The Incredible Cellular Phone

         Kevin was here visiting last week and whenever he is here, we have to do, change or fix something. We did get my computer better organized and fixed the back door and then we tackled the cell phones. Kevin thought that we could swap the SIM card from my older phone into the newer higher tech touch phone I have been learning how to use all its features for the last two months. That way I would have my old number with the upgraded phone.
         The old phone came apart easily and he had the SIM card out in a flash. The newer phone was more difficult to take apart. We got the back cover off and removed the battery only to find the circuit board and SIM card were covered with a metal shield that was riveted on solid and impossible to remove without damaging the circuit board. We quit at that point and I left the phone in pieces for two days.
        Yesterday I decided to put the new phone back together. Getting it apart was nothing compared to putting it back together. Those tiny little screws were nearly impossible to pick up with my average sized fingers and then even more difficult to set them into the holes to refasten them. That got me to wondering how in the world do the manufacturers build these things? The components are miniscule and the screws have to be measured in millimeters. I know they are put together with machines, but making a machine to pick and insert these tiny components and screws and then programming the machines to do all of those operations is mind boggling to me. I know just enough to appreciate how complicated the tasks would be, but nowhere near enough to imagine the minds that create the machines and the software to run them. I have seen giant robots in car factories that assemble and weld automobiles and that is complex, but those machines do not seem to be beyond reason. The machines that put cell phones together must be designed and be built to have a fraction of a millimeter tolerance. So that’s a fraction of less one-thousandth of an inch.

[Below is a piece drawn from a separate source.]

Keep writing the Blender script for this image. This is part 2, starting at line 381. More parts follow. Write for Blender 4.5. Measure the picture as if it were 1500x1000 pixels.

        The whole phone fits in a hand and yet it has more memory than you could not fit into a pickup truck 30 years ago. The processor does more than a truck-sized processor those years ago and an Android phone can do anything you could do on a desktop or laptop computer. Those who are more dexterous than I am can use their stubby little thumbs to wail out messages faster on those tiny screen virtual keyboards than I can with my large keyboard on my laptop. All of this technology is available in a hand held device that sells for a few hundred dollars or in my case, a reconditioned phone I bought for twenty dollars at the Dollar General store in town. We live in a world of wonder.